Man, man’s heart, is made to fly.

Thus, either this demand finds its freedom, or it turns into madness. It is impossible to suppress that thirst for happiness, for love, for beauty, for truth, for justice that make up the very fibers of the human heart. One can curse these heartbeats, but not ignore them.

If the powers that be forget this truth, no matter how perfect their systems may be, and even if man himself forgets, inevitably the moment of madness arrives, the consequences we saw in Oslo.

When one hasn’t encountered the presence of Christ as a fact that answers totally to the demands of reason and of the human heart, and instead has encountered an idea or inspiration that uses Christ, it is inevitable that reason will be trumped and in its stead will follow violence and fanaticism.

How many atrocities have been committed in the name of Christ, where Christ had nothing to do with it all!

Christianity is an event that is verifiable in its profound reasonableness only inside a reality that is fully lived. Christ needs man in his entirety, and man needs Christ.
In front of this tragedy, so these brothers may not have died in vain, it is critical to take our heart seriously. Its desires are well expressed in Psalms 63: “O God, You are my God, earnestly I seek You; my soul thirsts for You, my body longs for You, in a dry and weary land where there is no water.” Or as Giuseppe Ungaretti reminds us, “Closed among mortal things (even the sky full of stars will end), why do I yearn for God?”

Man is relationship with eternity, relationship with the infinite, and if my heart doesn’t find this “You” for which it is made, there is no social system, as perfect as it may be, that will hold back the madness and all its consequences.

If God doesn’t exist or is reduced to an ideology, anything is possible; but it’s the heart itself that tells us of God’s existence! It’s the heart that cries: “I want the infinite!”

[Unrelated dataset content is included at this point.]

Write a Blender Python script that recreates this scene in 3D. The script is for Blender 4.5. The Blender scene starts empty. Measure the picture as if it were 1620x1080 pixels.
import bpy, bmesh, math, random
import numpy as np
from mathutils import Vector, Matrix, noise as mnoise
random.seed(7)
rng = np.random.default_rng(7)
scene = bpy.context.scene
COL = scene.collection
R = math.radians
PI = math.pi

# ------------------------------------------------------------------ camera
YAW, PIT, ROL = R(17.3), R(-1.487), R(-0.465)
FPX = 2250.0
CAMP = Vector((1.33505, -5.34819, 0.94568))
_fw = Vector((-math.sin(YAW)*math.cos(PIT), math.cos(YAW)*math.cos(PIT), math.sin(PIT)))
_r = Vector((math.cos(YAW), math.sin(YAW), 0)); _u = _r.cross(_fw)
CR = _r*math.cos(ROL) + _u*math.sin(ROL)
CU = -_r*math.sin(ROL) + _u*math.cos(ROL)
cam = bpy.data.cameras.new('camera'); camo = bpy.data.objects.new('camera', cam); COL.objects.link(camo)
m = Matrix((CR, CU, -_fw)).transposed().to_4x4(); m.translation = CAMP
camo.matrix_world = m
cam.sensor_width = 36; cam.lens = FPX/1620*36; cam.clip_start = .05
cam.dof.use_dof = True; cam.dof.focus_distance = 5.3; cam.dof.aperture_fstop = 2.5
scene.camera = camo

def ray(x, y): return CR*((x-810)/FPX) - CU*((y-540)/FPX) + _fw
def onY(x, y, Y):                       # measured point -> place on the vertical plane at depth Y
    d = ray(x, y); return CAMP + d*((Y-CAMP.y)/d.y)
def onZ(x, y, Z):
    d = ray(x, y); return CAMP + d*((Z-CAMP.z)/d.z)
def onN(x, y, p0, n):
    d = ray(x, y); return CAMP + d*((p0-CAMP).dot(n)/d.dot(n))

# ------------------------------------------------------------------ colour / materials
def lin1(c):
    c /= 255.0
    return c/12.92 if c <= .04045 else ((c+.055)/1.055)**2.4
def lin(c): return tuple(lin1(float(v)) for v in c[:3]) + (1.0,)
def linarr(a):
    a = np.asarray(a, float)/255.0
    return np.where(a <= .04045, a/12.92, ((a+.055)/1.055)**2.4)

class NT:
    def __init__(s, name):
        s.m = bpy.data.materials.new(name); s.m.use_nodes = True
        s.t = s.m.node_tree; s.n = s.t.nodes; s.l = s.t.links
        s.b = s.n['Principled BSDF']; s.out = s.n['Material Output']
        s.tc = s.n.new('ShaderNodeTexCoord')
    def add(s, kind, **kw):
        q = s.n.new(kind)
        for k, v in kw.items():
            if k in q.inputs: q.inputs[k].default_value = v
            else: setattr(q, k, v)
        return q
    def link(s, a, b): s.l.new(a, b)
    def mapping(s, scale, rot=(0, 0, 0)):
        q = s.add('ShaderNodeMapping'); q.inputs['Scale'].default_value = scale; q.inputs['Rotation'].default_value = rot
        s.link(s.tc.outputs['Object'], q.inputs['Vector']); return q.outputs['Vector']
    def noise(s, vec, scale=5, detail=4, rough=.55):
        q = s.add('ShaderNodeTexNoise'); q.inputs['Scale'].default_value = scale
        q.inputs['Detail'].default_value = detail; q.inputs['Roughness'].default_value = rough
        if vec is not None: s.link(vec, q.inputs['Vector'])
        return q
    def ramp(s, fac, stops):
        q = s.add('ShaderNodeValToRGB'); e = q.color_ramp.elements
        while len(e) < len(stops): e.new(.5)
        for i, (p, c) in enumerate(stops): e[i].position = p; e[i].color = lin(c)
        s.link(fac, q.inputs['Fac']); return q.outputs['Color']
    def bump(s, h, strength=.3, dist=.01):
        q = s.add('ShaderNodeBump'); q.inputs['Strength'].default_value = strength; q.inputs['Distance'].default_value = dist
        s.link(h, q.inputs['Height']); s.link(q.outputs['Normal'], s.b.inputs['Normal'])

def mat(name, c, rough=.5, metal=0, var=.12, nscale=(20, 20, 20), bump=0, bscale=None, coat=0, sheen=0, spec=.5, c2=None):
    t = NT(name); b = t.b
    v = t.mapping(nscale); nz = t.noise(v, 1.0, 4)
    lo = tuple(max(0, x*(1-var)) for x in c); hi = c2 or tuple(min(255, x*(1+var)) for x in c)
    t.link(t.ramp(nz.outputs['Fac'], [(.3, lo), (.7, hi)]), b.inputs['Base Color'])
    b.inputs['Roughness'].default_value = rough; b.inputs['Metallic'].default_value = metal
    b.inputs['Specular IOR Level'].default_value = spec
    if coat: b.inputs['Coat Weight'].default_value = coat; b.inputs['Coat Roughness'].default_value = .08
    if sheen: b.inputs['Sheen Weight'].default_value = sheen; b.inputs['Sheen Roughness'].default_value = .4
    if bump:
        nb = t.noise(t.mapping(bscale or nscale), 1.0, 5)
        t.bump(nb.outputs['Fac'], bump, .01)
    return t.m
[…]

Modern power arises excluding God; it arises claiming to be God, to be that which the heart needs; and thus, it is inevitable that these tsunamis arrive, making us tremble.

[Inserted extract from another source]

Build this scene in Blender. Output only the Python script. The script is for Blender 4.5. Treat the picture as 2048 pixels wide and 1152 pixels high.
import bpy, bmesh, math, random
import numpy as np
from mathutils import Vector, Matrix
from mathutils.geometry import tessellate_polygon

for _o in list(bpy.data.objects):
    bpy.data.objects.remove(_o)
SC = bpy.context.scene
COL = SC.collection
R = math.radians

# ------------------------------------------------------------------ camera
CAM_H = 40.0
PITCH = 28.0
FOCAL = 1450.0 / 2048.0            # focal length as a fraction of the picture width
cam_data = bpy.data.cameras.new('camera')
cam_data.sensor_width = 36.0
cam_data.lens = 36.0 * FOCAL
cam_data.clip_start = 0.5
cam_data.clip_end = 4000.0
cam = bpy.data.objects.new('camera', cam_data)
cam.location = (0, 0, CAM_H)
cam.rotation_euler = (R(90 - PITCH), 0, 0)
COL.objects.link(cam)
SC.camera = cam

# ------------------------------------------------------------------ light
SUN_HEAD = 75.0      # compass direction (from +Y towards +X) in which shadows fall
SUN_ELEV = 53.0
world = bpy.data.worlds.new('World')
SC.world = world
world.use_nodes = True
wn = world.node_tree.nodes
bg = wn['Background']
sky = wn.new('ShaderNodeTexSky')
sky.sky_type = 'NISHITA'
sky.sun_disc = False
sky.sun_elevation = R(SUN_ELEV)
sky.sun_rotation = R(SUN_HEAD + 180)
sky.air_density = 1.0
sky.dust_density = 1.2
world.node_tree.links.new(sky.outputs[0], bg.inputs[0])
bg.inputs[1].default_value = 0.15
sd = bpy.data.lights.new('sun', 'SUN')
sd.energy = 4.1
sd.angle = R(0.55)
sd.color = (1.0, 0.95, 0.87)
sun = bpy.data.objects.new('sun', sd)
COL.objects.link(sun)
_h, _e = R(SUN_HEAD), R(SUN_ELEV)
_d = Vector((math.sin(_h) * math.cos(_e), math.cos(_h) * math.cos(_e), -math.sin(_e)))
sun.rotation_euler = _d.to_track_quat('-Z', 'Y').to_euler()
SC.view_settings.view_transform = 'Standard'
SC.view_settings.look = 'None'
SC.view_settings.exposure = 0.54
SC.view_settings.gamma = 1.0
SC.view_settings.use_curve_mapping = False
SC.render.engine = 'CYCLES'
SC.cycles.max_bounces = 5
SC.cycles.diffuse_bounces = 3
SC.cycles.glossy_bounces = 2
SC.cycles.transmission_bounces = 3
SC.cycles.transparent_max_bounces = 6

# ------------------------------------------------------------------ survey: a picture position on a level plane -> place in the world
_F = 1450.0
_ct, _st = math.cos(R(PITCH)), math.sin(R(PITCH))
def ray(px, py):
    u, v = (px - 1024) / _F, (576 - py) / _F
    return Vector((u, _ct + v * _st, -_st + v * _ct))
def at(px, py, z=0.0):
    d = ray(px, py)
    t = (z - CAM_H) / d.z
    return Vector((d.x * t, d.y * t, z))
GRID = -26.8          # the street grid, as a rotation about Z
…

Values aren’t enough for life, and much less so the pretense of being honest, as we’ve been telling ourselves (even in the Church) for decades.

We need an additional step, we need an encounter with someone for whom the heart is made to take hold of our lives again. What happened to the disciples John, Andrew, Zaccheus and Magdalene needs to happen to each of us now: a real encounter with God, that answers our hearts’ deepest desires. We need it to happen now, in the middle of summer, while everyone is laying down as featherless chickens on the beach or climbing mountains as do deer.

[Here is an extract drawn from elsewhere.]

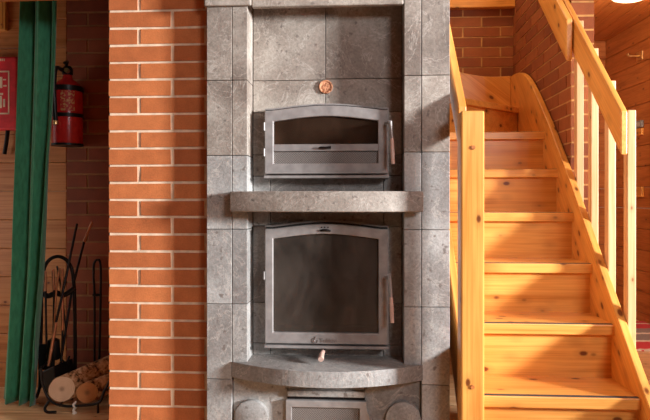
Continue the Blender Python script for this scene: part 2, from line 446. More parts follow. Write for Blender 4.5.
rslab(XL2, rx(266), 303, 344, 'stonelow'); rslab(rx(386), XR2, 303, 344, 'stonelow')
# lower panel under the hearth shelf
YL = YF+.02
slab(XL1, fx(287.5), 0.1, fz(379), YL, YR, 'stonelow'); slab(fx(364.5), XR1, 0.1, fz(379), YL, YR, 'stonelow')
slab(fx(287.5), fx(364.5), fz(393), fz(379), YL, YR, 'stonelow'); slab(fx(287.5), fx(364.5), 0.1, fz(425), YL, YR, 'stonelow')
slab(XL1, XR1, 0, .1, YF+.01, YR, 'stonelow')
# masonry core (hidden joints, hollow fireboxes)
bm = bmesh.new()
box(bm, (XL0+.004, YF+.052, 0), (XL2-.002, 3.2, topz-.01)); box(bm, (XR2+.002, YF+.052, 0), (XR0-.004, 3.2, topz-.01))
box(bm, (XL2-.002, YR+.30, 0), (XR2+.002, 3.2, topz-.01))
for z0, z1 in ((0.0, fz(350)), (fz(222), fz(180)), (fz(100), topz-.01)):
    box(bm, (XL2-.002, YR+.051, z0), (XR2+.002, YR+.299, z1))
finish('core', bm, 'soot', stove)
mkbox('top_slab', (XL0-.01, YF-.02, topz), (XR0+.01, 3.2, topz+.04), 'stone', stove, .004)
# side cladding on the right
mkbox('side_slab', (XR0-.004, YF+.051, 0), (XR0, 3.2, topz), 'stonelow', stove)
# cornice (stepped) across the left columns and the recess
zc0 = PY(230, 5.2, YF-.02).z
bm = bmesh.new()
box(bm, (fx(205), YF-.02, zc0), (XL2+.018, YF-.0005, zc0+.12)); box(bm, (XL2+.018, YF-.004, zc0-.004), (XR2-.002, YF+.028, zc0+.12))
finish('cornice', bm, 'stone', stove, .006)
# mantel shelf and hearth shelf, bowed fronts
def shelf(name, x0, x1, z0, z1, y_end, y_mid, yback, mat, rnd):
    n = 28; pts = []
    xc = (x0+x1)/2; w = (x1-x0)/2
    for i in range(n+1):
        x = x0+(x1-x0)*i/n; k = 1-((x-xc)/w)**2
        pts.append(Vector((x, y_end+(y_mid-y_end)*k, z0)))
    pts += [Vector((x1, yback, z0)), Vector((x0, yback, z0))]
    return mkprism(name, pts, (0,0,z1-z0), mat, stove, bevel=rnd, seg=3)
shelf('mantel_shelf', fx(233), fx(422), fz(211.5), fz(191.5), YF-.06, YF-.125, YF-.001, 'stone', .005)
shelf('hearth_shelf', fx(232), fx(423)-.001, fz(378.5), fz(363), YF-.004, YF-.13, YF-.001, 'stonelow', .004)
mkbox('shelf_tail', (XL2+.001, YF-.003, fz(378.5)), (XR2-.001, YR-.001, fz(363)), 'stonelow', stove)
mkbox('shelf_tail', (XL2+.001, YF-.003, fz(211.5)), (XR2-.001, YR-.001, fz(191.5)), 'stone', stove)
# medallion
mc = PY(326, 87, YR)
mklathe('medallion', [(.0, -.006), (.022, -.006), (.024, -.009), (.029, -.009), (.030, 0)], (mc.x, YR-.001, mc.z), 'terra', stove, 'Y')

def arch(xl_, xr_, zb, zc, zt, Y, n=18, fl=0.0):
    """bottom-left, bottom-right, then the arched top right to left; fl = flat shoulder share"""
    pts = [Vector((xl_, Y, zb)), Vector((xr_, Y, zb))]
    for i in range(n+1):
        t = i/n; x = xr_+(xl_-xr_)*t; u = abs(2*t-1)
        k = 0 if u > 1-fl else (1+math.cos(math.pi*u/(1-fl)))/2*.3+(1-(u/(1-fl))**2)*.7
        pts.append(Vector((x, Y, zc+(zt-zc)*k)))
    return pts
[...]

We need an encounter with that gaze of the Mystery made flesh, the Mystery of which our hearts are made. We need Christ’s gaze to meet ours — that gaze that renders us conscious of the fact that before madness, there is forgiveness, there’s mercy.

This is precisely what happened to me during my days as a radical priest in Italy in the ’60s and ’70s during those days when the illusion of power, in its ideological expression, was consuming my mind, convincing me Christ wasn’t enough to liberate man from folly. What continues to happen to me fills me with joy every morning.

The tragedy in Norway demands that we assume the responsibility we have as Christians for the world. Is our experience of Christ as concrete and contemporaneous as what happened to John and Andrew; or is it just a flat, repetitive discourse of values and morals, incapable of resisting the challenges of the modern world? Those who look at us these days, observing our faces — are they fascinated by the beauty of a gaze in which Christ’s tenderness is evident in our eyes?

We can respond to religious fanaticism only by showing the reasonableness of our faith in our daily life. There’s nothing more blasphemous than to define Christianity as a left wing idea or a right wing idea. Christianity is simply Christ — that is, a Man whom you can meet this very day, right now. Being Christian is not adding an adjective to the word man, but it’s the very name of man, as Giussani would say, of that level of nature in that takes consciousness of itself.